Monday, April 27, 2026

Oh, this? It’s just life, telling me to take a break

Today was a stay-in-the-house, stay-on-the-couch kind of day for Badger.

Badger went to her weekly appointment in Jefferson City, came home, and spent the rest of the day on the couch.

She doesn’t feel good but can’t really pinpoint what’s wrong or why. 

She also had a headache today.

Let me just say this: don’t email your doctor saying, “Badger had an incident last night at 2 a.m. where she said she couldn’t feel her legs and passed out on the floor.”

I had the doctor’s office call me as soon as they opened.

Cowboy already has an appointment tomorrow, so they also scheduled Badger in with her doctor at the same time.

It’s a big practice. 

We all go to the same office, just with three different doctors.

Maybe we’ll finally get to the bottom of what’s going on.

I had a productive indoor day. 

I didn’t feel like being outside.

I caught up on the weekend laundry and put Heron’s clothes into storage boxes. 

Heron keeps his clothes on my couch.

Honestly, his RV has a mildew smell, so he just keeps his clothes in my house.

I brought out a rolling cart and gathered all the dog and cat toys, putting them on it.

We’ve been keeping them hidden in my bedroom because Raven’s kids lose and destroy them. 

Badger says I’m making too many changes, but at least the cart rolls, and I can just shove it back in my room when the kids start coming back.

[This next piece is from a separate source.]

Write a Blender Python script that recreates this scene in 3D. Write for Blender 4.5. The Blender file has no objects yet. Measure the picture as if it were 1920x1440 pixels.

Lady can be very childlike for a dog.

Some of these toys haven’t been seen in three years, and she’s a tall dog. 

She’s been dragging toys off the cart all day, and I’ve been fussing at her like she’s a three-year-old dragging all the toys out of a toy box.

She can get them out but not put them back, at least not yet.

Give her enough treats, and we might get her to. 

Not entirely impossible. 

Heron taught her to shut doors.

Of course there’s always dishes, and I had to fold two weeks worth of clothes.

What?

I said I wash clothes, I didn’t say I put them away.

Heron came back early from his girlfriend’s. 

He told me he didn’t come back early, but he also said he’d be back Tuesday. 

I’m fairly sure today is Monday, which means he definitely came back early.

He worked outside all day, went fishing most of the evening, and came home as red as a lobster. 

I only have one kid that tans, and that’s Raven, though that doesn’t really count since he stays brown like Cowboy all year long.

At 7 pm, a large van, like a church van, pulled up. 

I saw them over at the neighbor’s porch, so I told Badger to mute the TV and, if Lady wanted to Cujo bark, let her.

They came to my door and stood there a good ten minutes, knocking, waving at the camera, and saying hello.

I felt terrible, the woman looked about ready to pop, easily eight months pregnant. 

But I wasn’t going to the door for a bunch of strangers selling laundry detergent. 

They knew they were being recorded. 

The camera usually turns blue when it’s recording.

We also have a lot of cars in the driveway: two broken-down cars, the red car we drive to town, and Heron’s truck, which might also be broken down. 

So they probably figured someone was home.

I think Badger found a “no soliciting, do not knock” sign to put up on the house. 

I just don’t want strangers coming to the door when it’s just me and Badger here.

I’m not answering the door, especially not when it’s a man. 

This time it was a man and a woman.

Cowboy called as he usually does on his break. 

The plant wants him to be lead man.

I’d say it’s an honor. 

He’ll be in charge of making sure everyone does their jobs, but as Badger pointed out, if they don’t, Cowboy is the one who will get in trouble. 

This may be their way of nudging out the employee who refuses to retire.

It doesn’t come with any perks. 

I think it’s bedtime. 

Tomorrow will be another early morning. 

I know, I know, I’m usually up early anyway, but there might be a small chance I sleep in one day.

2 comments:

Jeanette said...

I never open the door to strangers either!

Jane said...

Jeanette: I’m glad I’m not the only one. You just never know who is on the other side these days.